Little known before her early 30s, Flack became an overnight star after Clint Eastwood used “The First Time I Ever Saw Your Face” as the soundtrack for one of cinema’s more memorable and explicit love scenes, between the actor and Donna Mills in his 1971 film Play Misty for Me. The hushed, hymnlike ballad, with Flack’s graceful soprano afloat on a bed of soft strings and piano, topped the Billboard pop chart in 1972 and received a Grammy for record of the year.

“The record label wanted to have it re-recorded with a faster tempo, but he said he wanted it exactly as it was,” Flack told Associated Press in 2018. “With the song as a theme song for his movie, it gained a lot of popularity and then took off.”

In 1973, she matched both achievements with “Killing Me Softly With His Song”, becoming the first artist to win consecutive Grammys for best record.

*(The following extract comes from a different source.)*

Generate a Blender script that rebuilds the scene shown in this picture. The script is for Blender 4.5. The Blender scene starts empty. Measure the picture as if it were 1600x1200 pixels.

Roberta Flack in 2013. File photo: TNS
Roberta Flack in 2013. File photo: TNS

She was a classically trained pianist discovered in the late 1960s by jazz musician Les McCann, who later wrote that “her voice touched, tapped, trapped, and kicked every emotion I’ve ever known”. Versatile enough to summon the uptempo gospel passion of Aretha Franklin, Flack often favoured a more reflective and measured approach.